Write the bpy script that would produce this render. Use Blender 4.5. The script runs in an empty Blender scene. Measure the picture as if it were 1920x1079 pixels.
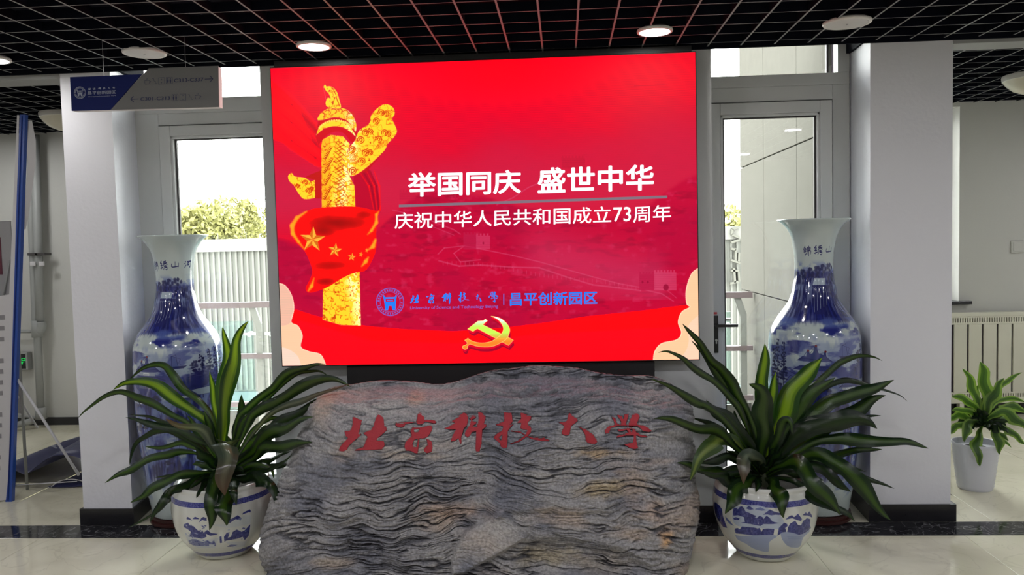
import bpy, bmesh, math, random
import numpy as np
from mathutils import Vector, Matrix
from mathutils.geometry import tessellate_polygon

sc = bpy.context.scene
COL = sc.collection
PI = math.pi

# ------------------------------------------------------------------ camera
FPX, CX = 1498.41, 12.34
yaw, pitch, roll, CAMZ = 0.0576, 0.0552, -0.0243, 1.649
_cy, _sy = math.cos(yaw), math.sin(yaw)
_w = Vector((-_sy * math.cos(pitch), _cy * math.cos(pitch), -math.sin(pitch)))
_r = Vector((_cy, _sy, 0))
_d = _w.cross(_r)
_c, _s = math.cos(roll), math.sin(roll)
_r, _d = _c * _r - _s * _d, _s * _r + _c * _d
cam_d = bpy.data.cameras.new('camera')
cam = bpy.data.objects.new('camera', cam_d)
COL.objects.link(cam)
m = Matrix.Identity(4)
for i in range(3):
    m[i][0] = _r[i]; m[i][1] = -_d[i]; m[i][2] = -_w[i]
m[2][3] = CAMZ
cam.matrix_world = m
cam_d.sensor_fit = 'HORIZONTAL'
cam_d.sensor_width = 36.0
cam_d.lens = FPX / 1920 * 36.0
cam_d.shift_x = -CX / 1920
cam_d.clip_start = 0.05
cam_d.clip_end = 200
sc.camera = cam

# ------------------------------------------------------------------ world, light, exposure
sc.view_settings.view_transform = 'Standard'
sc.view_settings.look = 'None'
sc.view_settings.exposure = 0.0
sc.view_settings.gamma = 1.0
sc.view_settings.use_curve_mapping = False
SKY = 18.0
world = bpy.data.worlds.new('overcast_sky'); sc.world = world
world.use_nodes = True
wt = world.node_tree; wt.nodes.clear()
wo = wt.nodes.new('ShaderNodeOutputWorld'); wb = wt.nodes.new('ShaderNodeBackground')
wg = wt.nodes.new('ShaderNodeTexCoord'); wx = wt.nodes.new('ShaderNodeSeparateXYZ'); wr = wt.nodes.new('ShaderNodeValToRGB')
wt.links.new(wg.outputs['Generated'], wx.inputs[0]); wt.links.new(wx.outputs[2], wr.inputs[0])
wr.color_ramp.elements[0].position = 0.0; wr.color_ramp.elements[0].color = (1.0, 0.985, 0.95, 1)
wr.color_ramp.elements[1].position = 0.8; wr.color_ramp.elements[1].color = (0.95, 0.98, 1.0, 1)
wt.links.new(wr.outputs[0], wb.inputs[0]); wb.inputs[1].default_value = SKY
wt.links.new(wb.outputs[0], wo.inputs[0])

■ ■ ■

SET PROBLEM
Exactly reproduce the run of lines from the start of the listing through the line with "sc.camera = cam", inclusive; pictures are not copied.

EXERCISE RESPONSE
Write the bpy script that would produce this render. Use Blender 4.5. The script runs in an empty Blender scene. Measure the picture as if it were 1920x1079 pixels.
import bpy, bmesh, math, random
import numpy as np
from mathutils import Vector, Matrix
from mathutils.geometry import tessellate_polygon

sc = bpy.context.scene
COL = sc.collection
PI = math.pi

# ------------------------------------------------------------------ camera
FPX, CX = 1498.41, 12.34
yaw, pitch, roll, CAMZ = 0.0576, 0.0552, -0.0243, 1.649
_cy, _sy = math.cos(yaw), math.sin(yaw)
_w = Vector((-_sy * math.cos(pitch), _cy * math.cos(pitch), -math.sin(pitch)))
_r = Vector((_cy, _sy, 0))
_d = _w.cross(_r)
_c, _s = math.cos(roll), math.sin(roll)
_r, _d = _c * _r - _s * _d, _s * _r + _c * _d
cam_d = bpy.data.cameras.new('camera')
cam = bpy.data.objects.new('camera', cam_d)
COL.objects.link(cam)
m = Matrix.Identity(4)
for i in range(3):
    m[i][0] = _r[i]; m[i][1] = -_d[i]; m[i][2] = -_w[i]
m[2][3] = CAMZ
cam.matrix_world = m
cam_d.sensor_fit = 'HORIZONTAL'
cam_d.sensor_width = 36.0
cam_d.lens = FPX / 1920 * 36.0
cam_d.shift_x = -CX / 1920
cam_d.clip_start = 0.05
cam_d.clip_end = 200
sc.camera = cam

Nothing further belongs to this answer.